Startup banking on numbers game
RP's NetBooks, headed by former Intuit visionary, will offer software that does more than keep the books
Last Modified: Tuesday, September 4, 2007 at 9:00 p.m.
Healdsburg's Ridgely Evers began tinkering with technology as a kid, building radios from mail-order kits.
Headquarters: Rohnert Park
CEO: Ridgely Evers, who also owns DaVero Sonoma Inc., a company that sells extra-virgin olive oil and specialty foods, with his wife, Colleen McGlynn
Employees: 40
Product: Next-generation software system that manages bookkeeping and other functions for small businesses
Jobs: The company is now hiring for its support and engineering departments
"Our house was filled with stuff I'd taken apart," he said. His first computer, a 1967 model, had 4 KB of memory.
Evers joined software maker Intuit Inc. when it had just 35 employees and led the team that developed QuickBooks, now the world's most popular accounting program.
Today, Evers is launching NetBooks, a next-generation software system that manages bookkeeping and other functions for small businesses. The Rohnert Park startup is taking on giants of the industry, including Mountain View-based Intuit, his former employer.

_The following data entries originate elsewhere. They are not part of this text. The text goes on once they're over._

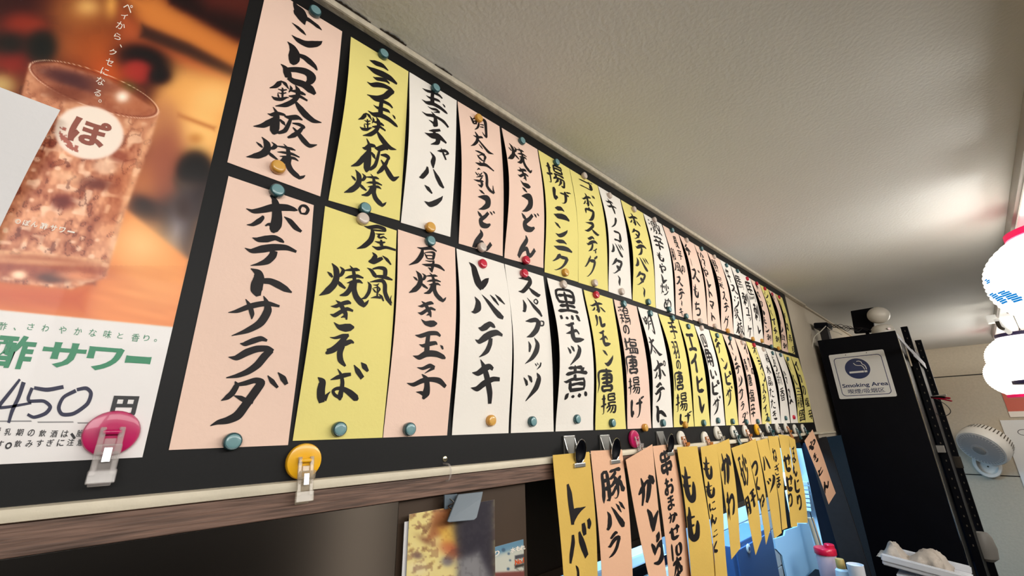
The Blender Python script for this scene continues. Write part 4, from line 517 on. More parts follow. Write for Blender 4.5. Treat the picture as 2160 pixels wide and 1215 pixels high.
clipwhere = []
for k, (c, t, q, it, amp) in enumerate(HG):
    P = [onY(*p, .481 if k in (0, 1, 3) else .472 - .0015 * (k % 2)) for p in q]
    for a, b in ((0, 2), (1, 3)):
        d = P[b] - P[a]
        if q[b][1] > 1190: P[b] = P[a] + d * (.285 / d.length)
    sh = Sheet(P[0], P[1], P[2], P[3], amp, .5, rng.uniform(-.6, .6), rng.uniform(-.004, .004))
    make_strip(sh, c, t, it, f'{clrname[c]} paper strip lettered {t} ({ROM[t]}) hanging below the board', 'paper strips hanging below the board', fat=1.2)

# ================================================================== button magnets
def magnet_proto(key):
    b = lathe('button_magnet', [(.0074, 0), (.0081, .001), (.0081, .0045), (.0078, .0066), (.0071, .0074), (.0064, .0073)], (0, 0, 0), (0, -1, 0), M[key], None, 20)
    lathe('magnet_face', [(.0064, .0070), (.0064, .0077), (.0057, .0081), (.003, .0082)], (0, 0, 0), (0, -1, 0), M[key + '_face'], b, 20).location = (0, 0, 0)
    return b
protos = {}
cname = {'teal': 'teal', 'orange': 'amber yellow', 'pale': 'pale pinkish', 'red': 'red'}
def magnet(u, v, key, label, group):
    p = onY(u, v, .4955)
    if key not in protos: o = magnet_proto(key); protos[key] = o
    else:
        s_ = protos[key]; o = s_.copy(); COL.objects.link(o)
        for ch in s_.children: c_ = ch.copy(); COL.objects.link(c_); c_.parent = o
    o.location = (p.x, .4984, p.z); o.rotation_euler = (0, rng.uniform(0, 6), 0)
    tag(o, label, 'magnet', group)
T_, O_, W_, R_ = 'teal', 'orange', 'pale', 'red'
UTOP = [(664,25,T_),(808,115,T_),(918,187,T_),(1009,250,O_),(1100,298,T_),(1173,343,T_),(1232,371,W_),(1285,413,W_),(1337,442,W_),(1380,464,W_),(1417,486,T_),(1448,507,W_),(1479,525,T_),(1506,542,W_),(1532,560,T_),(1555,572,T_),(1576,588,R_),(1596,598,R_),(1613,609,R_),(1628,621,R_),(1643,627,R_)]
UBOT = [(586,353,O_),(769,440,T_),(907,480,O_),(1016,522,W_),(1109,549,R_),(1192,575,O_),(1254,597,W_),(1311,615,W_),(1367,637,T_),(1411,653,T_),(1447,667,T_),(1477,677,W_),(1508,688,W_),(1535,698,O_),(1564,708,W_),(1588,715,O_),(1607,719,O_),(1627,731,T_),(1642,735,O_)]
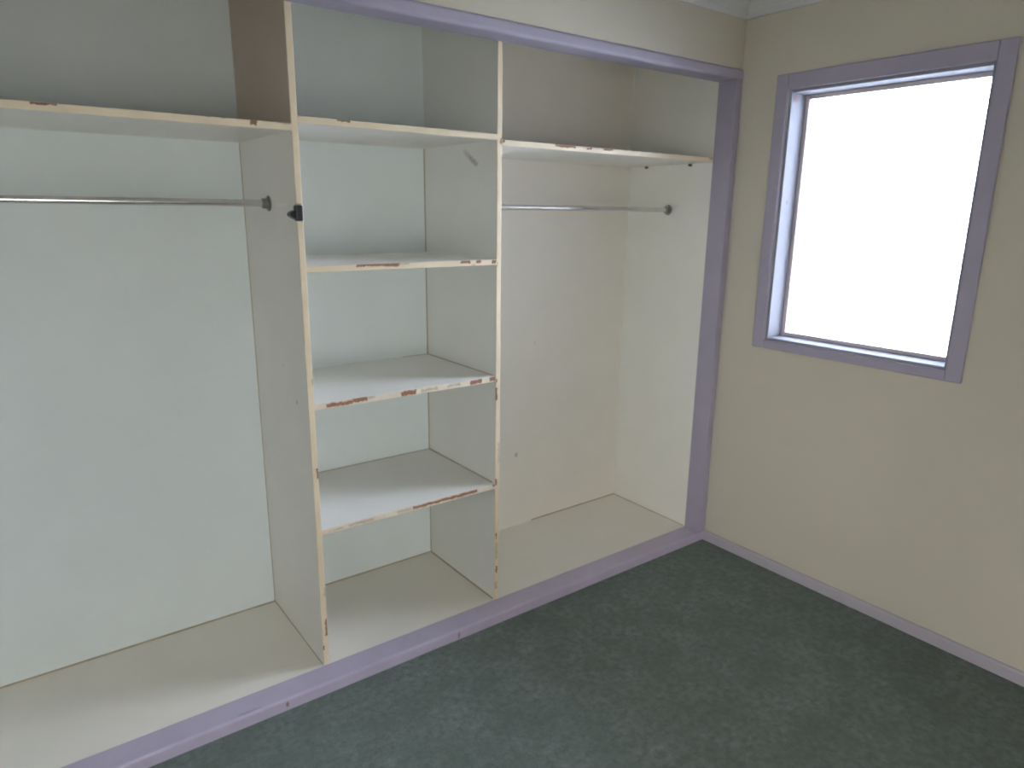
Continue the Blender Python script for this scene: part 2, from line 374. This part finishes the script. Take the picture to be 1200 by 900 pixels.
def shelf(name, x0, x1, z, chips, mats, label, seed):
    s = part(name, box(x0, x1, YB+EDGE, YK, z-TS, z), M_board, label=label)
    edge_strip('x', x0, x1, z-TS, z, chips, mats, s, seed=seed)
    return s
A0, A1 = X1+T, X2
shelf('shelf', A0, A1, ZA, [(-1.775, -1.735, .7, 1, 1), (-1.60, -1.59, .85, 1, 2), (-1.40, -1.38, .85, 1, 2)], EM, 'top middle shelf, one tiny nick in its edge', 3)
shelf('shelf', A0, A1, ZB, [(-1.735, -1.655, .62, 1, 1), (-1.655, -1.585, .50, 1, 1), (-1.585, -1.55, .75, 1, 2), (-1.352, -1.312, .45, 1, 1), (-1.290, -1.268, .5, 1, 1), (-1.31, -1.29, 0, .4, 2), (-1.222, -1.205, .2, .9, 1)], EM, 'second middle shelf, brown wear along its top edge', 4)
shelf('shelf', A0, A1, ZC, [(-1.855, -1.765, .2, .85, 1), (-1.765, -1.715, .4, 1, 1), (-1.715, -1.69, .6, 1, 2), (-1.592, -1.535, .1, .9, 1), (-1.515, -1.45, .3, .8, 2), (-1.41, -1.355, .35, .85, 2), (-1.313, -1.264, .15, .95, 1), (-1.231, -1.204, .2, .95, 1)], EMB, 'third middle shelf, row of brown chips in its edge', 5)
shelf('shelf', A0, A1, ZD, [(-1.558, -1.286, .30, .84, 1), (-1.62, -1.565, .3, .8, 2), (-1.80, -1.71, .35, .75, 2), (-1.87, -1.82, .3, .6, 2), (-1.215, -1.203, .5, 1, 1)], EMB, 'lowest middle shelf, long brown strip where its edge is bare', 6)
shelf('shelf', X2+T, X3, ZR, [(-1.18, -1.17, .4, 1, 1), (-.945, -.845, .55, 1, 1), (-.845, -.775, .75, 1, 2), (-.79, -.765, .5, 1, 1), (-.765, -.70, .8, 1, 2), (-.70, -.655, .65, 1, 1), (-.60, -.30, .88, 1, 2), (-.07, -.045, .5, 1, 2)], EM, 'right upper shelf, ragged top edge', 7)
shelf('shelf', XL, X1, ZL, [(-2.026, -2.008, .3, 1, 1), (-1.95, -1.915, .8, 1, 2), (-2.14, -2.09, .85, 1, 2), (-2.52, -2.47, .7, 1, 1)], EM, 'left upper shelf, small notch in its edge', 8)

# grimy filler lines in the corners
def seam(p, q, r=.0022, m=M_seam): part('filler_line', cyl(p, q, r*1.5, 6), m)
c = .0005
for z0, z1 in ((ZF, ZD-TS), (ZD, ZC-TS), (ZC, ZB-TS), (ZB, ZA-TS)): seam((X2-c, YK-c, z0), (X2-c, YK-c, z1), .0024)
seam((A0, YK-c, ZF+c), (A1, YK-c, ZF+c), .0034); seam((X2-c, YK, ZF+c), (X2-c, YB+.01, ZF+c), .0030)
seam((A0, YK-c, ZD+c), (A1, YK-c, ZD+c), .0014); seam((X2-c, YK, ZD+c), (X2-c, YB+.02, ZD+c), .0026)
seam((A1-.12, YK-c, ZC+c), (A1, YK-c, ZC+c), .0012); seam((X2-c, YK, ZC+c), (X2-c, YB+.02, ZC+c), .0016)
seam((XL, YK-c, ZF+c), (X1, YK-c, ZF+c), .0030); seam((X1-c, YK, ZF+c), (X1-c, YB+.01, ZF+c), .0014); seam((X1-c, YK-c, ZF), (X1-c, YK-c, ZL-TS), .0014)
seam((-.62, YK-c, ZF+c), (X3, YK-c, ZF+c), .0036); seam((X3-c, YK, ZF+c), (X3-c, YB+.01, ZF+c), .0018)
# pegs under the right shelf, on the side panel
for y, z in ((.474, ZR-TS-.007), (.211, ZR-TS-.007)): part('shelf_peg', cyl((X3, y, z), (X3-.014, y, z), .0055, 10), M_peg)

# ------------------------------------------------------------------ hanging rails
YR, ZRD = .3288, 1.5668
def rail(x0, x1, label):
    t = thing('hanging_rail', ((x0+x1)/2, YR, ZRD), label, 'rail', 'chrome hanging rails in the wardrobe')
    link('rod', cyl((x0+.004, YR, ZRD), (x1-.004, YR, ZRD), .0105, 28), M_chrome, t, smooth=False)
    for x, s in ((x0, 1), (x1, -1)):
        bm = cyl((x, YR, ZRD), (x+s*.004, YR, ZRD), .024, 28, bev=.0012)
        cyl((x+s*.003, YR, ZRD), (x+s*.022, YR, ZRD), .0155, 28, bm, .002)
        f = link('end_socket', bm, M_steel, t)
        for dz in (.019, -.019): link('screw', cyl((x+s*.003, YR, ZRD+dz), (x+s*.0062, YR, ZRD+dz), .0032, 10), M_chrome, f)
    return t
rail(X2+T, X3, 'long chrome hanging rail under the upper shelf of the right bay')
rail(XL, X1, 'chrome hanging rail ending at the left divider beside a black catch')

# black catch on the left divider's front edge
ct = thing('door_catch', (X1+.004, YB, 1.515), 'small black plastic catch on the front edge of the left divider', 'catch')
link('catch_body', box(X1-.010, X1+.012, YB-.022, YB+.001, 1.517, 1.562, .005, 3), M_black, ct)
bm = bmesh.new()
pr = [(X1-.010, 1.522), (X1-.024, 1.531), (X1-.026, 1.537), (X1-.020, 1.543), (X1-.010, 1.547)]
a = [bm.verts.new((x, YB-.018, z)) for x, z in pr]; b = [bm.verts.new((x, YB+.010, z)) for x, z in pr]
for i in range(5): bm.faces.new([a[i], a[(i+1) % 5], b[(i+1) % 5], b[i]])
bm.faces.new(a); bm.faces.new(list(reversed(b)))
link('tongue', bm, M_black, ct)
o = link('mounting_plate', box(X1+.012, X1+.0185, YB-.004, YB+.001, 1.515, 1.566, .001, 1), M_pale, ct); o['label'] = 'white mounting plate'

If he's worried about the competition, Evers, 56, doesn't show it.
"We should be able to build a billion-dollar company around this," he said. "Silicon Valley has done an extraordinarily bad job of serving this market."
While NetBooks has just 40 workers -- 20 in Rohnert Park -- it's going to grow quickly, Evers said. The startup will have 200 employees worldwide within a year, he predicted.
Not everyone shares Evers' optimism. NetBooks faces proven leaders in the market for business management software, said David Thomas, a technology expert with the Software & Information Industry Association, a Washington trade group.
"They're getting into the game a little late," Thomas said. "There are already a number of other players in that space."
NetBooks is different because it offers a complete management system for small business, Evers said.
While other small business software focuses on bookkeeping, NetBooks also manages sales, marketing, production, inventory, shipping, customer relations and other tasks.
"It's a breakthrough," he said.
NetBooks is software-as-a-service, an Internet-based delivery method that's changing the industry. NetBooks hosts the application and customers get access via the Web.
Businesses don't buy the software but pay NetBooks a fee to use it -- $200 a month for a business with five users.
Software-as-a-service has grown quickly as more businesses get broadband connections. The arrangement offers state-of-the-art security and customer support, Evers said.
"It's imprudent for companies to have mission-critical data living on premise," he said.
NetBooks puts a heavy emphasis on customer support, he said. "Every single person in support is a local employee of the company," Evers said. "We almost think of ourselves as a support company that has software."
Evers founded NetBooks in 2006 and earlier this year moved it into a 10,000-square-foot space at the former Next Level Communications building in Rohnert Park. So far, the company has raised about $9 million in venture capital.
NetBooks is now hiring in support and engineering, he said.
The idea for NetBooks grew out of Evers' experience in small business, he said. After leaving Intuit in 1993, he headed several Internet startups and launched a technology venture fund.
He went into the specialty food business after buying a Healdsburg ranch in 1983. Evers imported olive trees from Italy and began making award-winning oil.
Evers and his wife, Colleen McGlynn, own DaVero Sonoma Inc., a company that sells extra-virgin olive oil, vinegar and other specialty foods. They also founded Plaza Farms, a Healdsburg store that sells locally grown food.
"Small business is a market I really admire," he said.